When contacted by phone Thursday night, the 73-year-old Gilbert declined to answer any questions about the business or his plans in Ironton at this time, saying only that they, "are still in the planning stages."

A rumor circulating around town is that the individuals plan to open a "gentlemen's" club.

When contacted again Saturday, Gilbert said that this is absolutely not true.

"We have no intention of putting in a strip club," he said. "I would have nothing to do with that."

Gilbert again declined to answer any further questions about the company, his plans or any other businesses that he may own.

A representative for the Division of Liquor Control said Friday that the application is pending a background check on the applicant and indicated that Cronacher Hill does not have any other liquor permits in the state.

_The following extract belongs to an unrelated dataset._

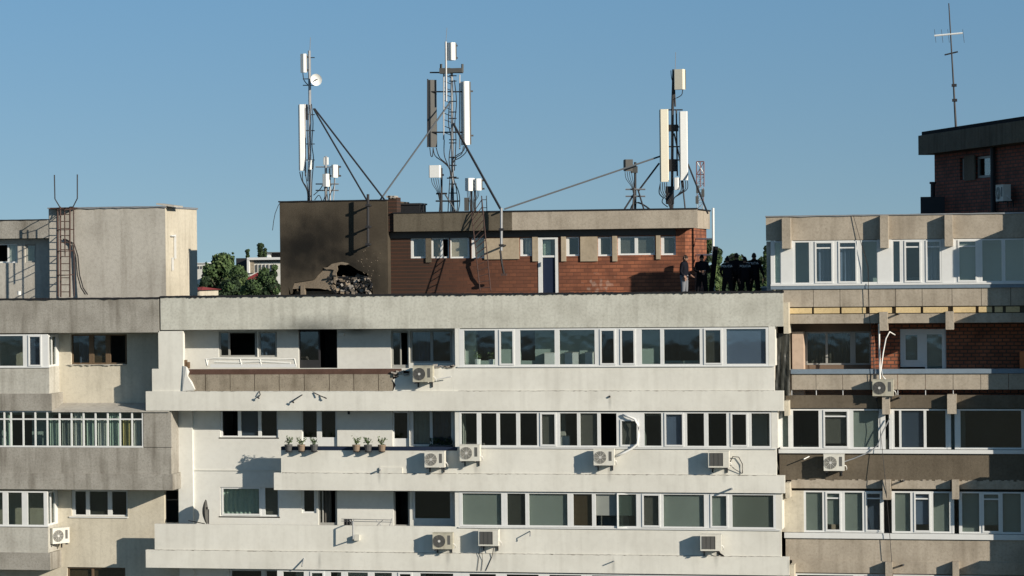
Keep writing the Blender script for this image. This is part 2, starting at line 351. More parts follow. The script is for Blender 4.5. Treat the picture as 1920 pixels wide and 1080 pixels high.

The owner of the building, Bill Trembley, did not return several messages.

Ironton's Economic Development Director Matt Ward said that the issue was not a total surprise to him, although he did not know anyone had filed for a liquor license.

"I do know that the mayor, myself and Mr. Trembley have been working on a larger project that involves the shopping area," Ward said. "My understanding is that this is the first step towards the big picture of completing the whole project."

Overall, this situation is not that unusual because most businesses are very private with their plans and don't want to reveal to much information to soon, Ward said.